• Source excerpt:
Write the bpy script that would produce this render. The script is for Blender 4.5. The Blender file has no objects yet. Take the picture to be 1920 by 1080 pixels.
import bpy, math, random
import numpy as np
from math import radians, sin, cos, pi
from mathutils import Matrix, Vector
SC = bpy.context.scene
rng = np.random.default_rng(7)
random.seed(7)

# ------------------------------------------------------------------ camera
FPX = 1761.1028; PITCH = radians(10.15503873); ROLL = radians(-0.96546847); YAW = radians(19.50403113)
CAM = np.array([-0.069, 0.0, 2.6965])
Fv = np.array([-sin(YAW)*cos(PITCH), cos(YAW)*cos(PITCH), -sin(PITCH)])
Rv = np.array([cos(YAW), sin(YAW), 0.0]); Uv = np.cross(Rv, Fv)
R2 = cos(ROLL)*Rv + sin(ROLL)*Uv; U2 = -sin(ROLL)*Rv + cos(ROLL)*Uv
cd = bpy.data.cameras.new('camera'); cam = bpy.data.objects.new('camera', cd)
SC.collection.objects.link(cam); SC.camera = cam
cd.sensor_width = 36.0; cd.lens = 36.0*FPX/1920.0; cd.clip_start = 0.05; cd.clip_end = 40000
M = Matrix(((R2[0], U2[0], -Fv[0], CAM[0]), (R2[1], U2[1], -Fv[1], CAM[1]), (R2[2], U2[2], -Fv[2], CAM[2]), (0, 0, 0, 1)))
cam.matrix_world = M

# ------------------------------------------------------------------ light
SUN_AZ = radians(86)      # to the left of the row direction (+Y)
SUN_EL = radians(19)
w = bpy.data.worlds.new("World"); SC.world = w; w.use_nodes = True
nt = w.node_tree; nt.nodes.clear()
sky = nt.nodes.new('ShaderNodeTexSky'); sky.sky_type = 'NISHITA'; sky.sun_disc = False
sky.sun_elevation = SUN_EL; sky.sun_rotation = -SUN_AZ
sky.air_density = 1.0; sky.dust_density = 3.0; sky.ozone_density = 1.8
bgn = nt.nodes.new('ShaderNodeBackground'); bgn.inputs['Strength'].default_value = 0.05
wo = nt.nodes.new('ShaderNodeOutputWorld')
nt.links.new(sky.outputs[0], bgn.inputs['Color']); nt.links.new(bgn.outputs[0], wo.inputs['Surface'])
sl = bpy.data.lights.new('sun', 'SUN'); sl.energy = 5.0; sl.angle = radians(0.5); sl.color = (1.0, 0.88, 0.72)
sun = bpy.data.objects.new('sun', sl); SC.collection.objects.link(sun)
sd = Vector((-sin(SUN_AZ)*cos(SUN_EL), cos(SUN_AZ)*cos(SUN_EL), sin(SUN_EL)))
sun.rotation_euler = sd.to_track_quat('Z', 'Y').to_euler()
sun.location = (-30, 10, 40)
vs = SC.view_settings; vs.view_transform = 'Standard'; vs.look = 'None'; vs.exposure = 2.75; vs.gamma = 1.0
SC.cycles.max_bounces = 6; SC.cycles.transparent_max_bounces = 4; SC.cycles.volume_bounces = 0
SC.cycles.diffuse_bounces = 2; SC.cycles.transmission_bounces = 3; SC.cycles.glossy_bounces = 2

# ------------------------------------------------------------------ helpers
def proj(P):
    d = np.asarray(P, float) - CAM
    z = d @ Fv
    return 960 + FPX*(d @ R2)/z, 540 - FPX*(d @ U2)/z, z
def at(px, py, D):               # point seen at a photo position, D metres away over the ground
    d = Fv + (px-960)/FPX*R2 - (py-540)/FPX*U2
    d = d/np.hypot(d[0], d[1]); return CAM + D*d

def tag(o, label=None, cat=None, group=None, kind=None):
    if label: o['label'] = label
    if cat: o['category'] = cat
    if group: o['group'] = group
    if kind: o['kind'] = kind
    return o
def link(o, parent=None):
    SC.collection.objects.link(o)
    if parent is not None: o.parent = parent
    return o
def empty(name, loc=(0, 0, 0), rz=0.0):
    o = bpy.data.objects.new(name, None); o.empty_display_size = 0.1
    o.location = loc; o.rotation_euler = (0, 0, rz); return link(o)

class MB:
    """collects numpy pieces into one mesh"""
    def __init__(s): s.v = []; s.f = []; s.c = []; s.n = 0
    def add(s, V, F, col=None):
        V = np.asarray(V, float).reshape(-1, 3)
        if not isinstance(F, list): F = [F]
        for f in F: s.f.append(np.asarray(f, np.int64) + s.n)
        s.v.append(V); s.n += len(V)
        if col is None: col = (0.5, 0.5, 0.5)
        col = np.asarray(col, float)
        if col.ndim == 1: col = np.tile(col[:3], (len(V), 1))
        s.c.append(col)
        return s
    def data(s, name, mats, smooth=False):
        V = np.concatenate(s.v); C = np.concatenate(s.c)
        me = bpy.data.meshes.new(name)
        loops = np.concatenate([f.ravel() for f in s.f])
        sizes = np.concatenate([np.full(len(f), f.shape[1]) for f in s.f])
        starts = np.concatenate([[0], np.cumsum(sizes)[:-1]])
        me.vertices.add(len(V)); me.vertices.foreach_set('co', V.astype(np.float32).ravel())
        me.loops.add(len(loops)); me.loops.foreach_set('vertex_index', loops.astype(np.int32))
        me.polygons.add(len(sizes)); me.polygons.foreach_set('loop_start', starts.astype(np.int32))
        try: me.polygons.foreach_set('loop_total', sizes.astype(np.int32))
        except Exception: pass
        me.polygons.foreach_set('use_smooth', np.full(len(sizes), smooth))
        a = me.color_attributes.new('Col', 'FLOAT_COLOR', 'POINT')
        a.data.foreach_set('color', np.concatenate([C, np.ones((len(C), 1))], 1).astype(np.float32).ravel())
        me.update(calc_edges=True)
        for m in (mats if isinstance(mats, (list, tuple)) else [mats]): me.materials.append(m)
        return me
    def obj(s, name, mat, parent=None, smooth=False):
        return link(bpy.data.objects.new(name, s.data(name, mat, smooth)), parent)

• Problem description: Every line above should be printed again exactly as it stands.

• Answer to the exercise:
Write the bpy script that would produce this render. The script is for Blender 4.5. The Blender file has no objects yet. Take the picture to be 1920 by 1080 pixels.
import bpy, math, random
import numpy as np
from math import radians, sin, cos, pi
from mathutils import Matrix, Vector
SC = bpy.context.scene
rng = np.random.default_rng(7)
random.seed(7)

# ------------------------------------------------------------------ camera
FPX = 1761.1028; PITCH = radians(10.15503873); ROLL = radians(-0.96546847); YAW = radians(19.50403113)
CAM = np.array([-0.069, 0.0, 2.6965])
Fv = np.array([-sin(YAW)*cos(PITCH), cos(YAW)*cos(PITCH), -sin(PITCH)])
Rv = np.array([cos(YAW), sin(YAW), 0.0]); Uv = np.cross(Rv, Fv)
R2 = cos(ROLL)*Rv + sin(ROLL)*Uv; U2 = -sin(ROLL)*Rv + cos(ROLL)*Uv
cd = bpy.data.cameras.new('camera'); cam = bpy.data.objects.new('camera', cd)
SC.collection.objects.link(cam); SC.camera = cam
cd.sensor_width = 36.0; cd.lens = 36.0*FPX/1920.0; cd.clip_start = 0.05; cd.clip_end = 40000
M = Matrix(((R2[0], U2[0], -Fv[0], CAM[0]), (R2[1], U2[1], -Fv[1], CAM[1]), (R2[2], U2[2], -Fv[2], CAM[2]), (0, 0, 0, 1)))
cam.matrix_world = M

# ------------------------------------------------------------------ light
SUN_AZ = radians(86)      # to the left of the row direction (+Y)
SUN_EL = radians(19)
w = bpy.data.worlds.new("World"); SC.world = w; w.use_nodes = True
nt = w.node_tree; nt.nodes.clear()
sky = nt.nodes.new('ShaderNodeTexSky'); sky.sky_type = 'NISHITA'; sky.sun_disc = False
sky.sun_elevation = SUN_EL; sky.sun_rotation = -SUN_AZ
sky.air_density = 1.0; sky.dust_density = 3.0; sky.ozone_density = 1.8
bgn = nt.nodes.new('ShaderNodeBackground'); bgn.inputs['Strength'].default_value = 0.05
wo = nt.nodes.new('ShaderNodeOutputWorld')
nt.links.new(sky.outputs[0], bgn.inputs['Color']); nt.links.new(bgn.outputs[0], wo.inputs['Surface'])
sl = bpy.data.lights.new('sun', 'SUN'); sl.energy = 5.0; sl.angle = radians(0.5); sl.color = (1.0, 0.88, 0.72)
sun = bpy.data.objects.new('sun', sl); SC.collection.objects.link(sun)
sd = Vector((-sin(SUN_AZ)*cos(SUN_EL), cos(SUN_AZ)*cos(SUN_EL), sin(SUN_EL)))
sun.rotation_euler = sd.to_track_quat('Z', 'Y').to_euler()
sun.location = (-30, 10, 40)
vs = SC.view_settings; vs.view_transform = 'Standard'; vs.look = 'None'; vs.exposure = 2.75; vs.gamma = 1.0
SC.cycles.max_bounces = 6; SC.cycles.transparent_max_bounces = 4; SC.cycles.volume_bounces = 0
SC.cycles.diffuse_bounces = 2; SC.cycles.transmission_bounces = 3; SC.cycles.glossy_bounces = 2

# ------------------------------------------------------------------ helpers
def proj(P):
    d = np.asarray(P, float) - CAM
    z = d @ Fv
    return 960 + FPX*(d @ R2)/z, 540 - FPX*(d @ U2)/z, z
def at(px, py, D):               # point seen at a photo position, D metres away over the ground
    d = Fv + (px-960)/FPX*R2 - (py-540)/FPX*U2
    d = d/np.hypot(d[0], d[1]); return CAM + D*d

def tag(o, label=None, cat=None, group=None, kind=None):
    if label: o['label'] = label
    if cat: o['category'] = cat
    if group: o['group'] = group
    if kind: o['kind'] = kind
    return o
def link(o, parent=None):
    SC.collection.objects.link(o)
    if parent is not None: o.parent = parent
    return o
def empty(name, loc=(0, 0, 0), rz=0.0):
    o = bpy.data.objects.new(name, None); o.empty_display_size = 0.1
    o.location = loc; o.rotation_euler = (0, 0, rz); return link(o)

class MB:
    """collects numpy pieces into one mesh"""
    def __init__(s): s.v = []; s.f = []; s.c = []; s.n = 0
    def add(s, V, F, col=None):
        V = np.asarray(V, float).reshape(-1, 3)
        if not isinstance(F, list): F = [F]
        for f in F: s.f.append(np.asarray(f, np.int64) + s.n)
        s.v.append(V); s.n += len(V)
        if col is None: col = (0.5, 0.5, 0.5)
        col = np.asarray(col, float)
        if col.ndim == 1: col = np.tile(col[:3], (len(V), 1))
        s.c.append(col)
        return s
    def data(s, name, mats, smooth=False):
        V = np.concatenate(s.v); C = np.concatenate(s.c)
        me = bpy.data.meshes.new(name)
        loops = np.concatenate([f.ravel() for f in s.f])
        sizes = np.concatenate([np.full(len(f), f.shape[1]) for f in s.f])
        starts = np.concatenate([[0], np.cumsum(sizes)[:-1]])
        me.vertices.add(len(V)); me.vertices.foreach_set('co', V.astype(np.float32).ravel())
        me.loops.add(len(loops)); me.loops.foreach_set('vertex_index', loops.astype(np.int32))
        me.polygons.add(len(sizes)); me.polygons.foreach_set('loop_start', starts.astype(np.int32))
        try: me.polygons.foreach_set('loop_total', sizes.astype(np.int32))
        except Exception: pass
        me.polygons.foreach_set('use_smooth', np.full(len(sizes), smooth))
        a = me.color_attributes.new('Col', 'FLOAT_COLOR', 'POINT')
        a.data.foreach_set('color', np.concatenate([C, np.ones((len(C), 1))], 1).astype(np.float32).ravel())
        me.update(calc_edges=True)
        for m in (mats if isinstance(mats, (list, tuple)) else [mats]): me.materials.append(m)
        return me
    def obj(s, name, mat, parent=None, smooth=False):
        return link(bpy.data.objects.new(name, s.data(name, mat, smooth)), parent)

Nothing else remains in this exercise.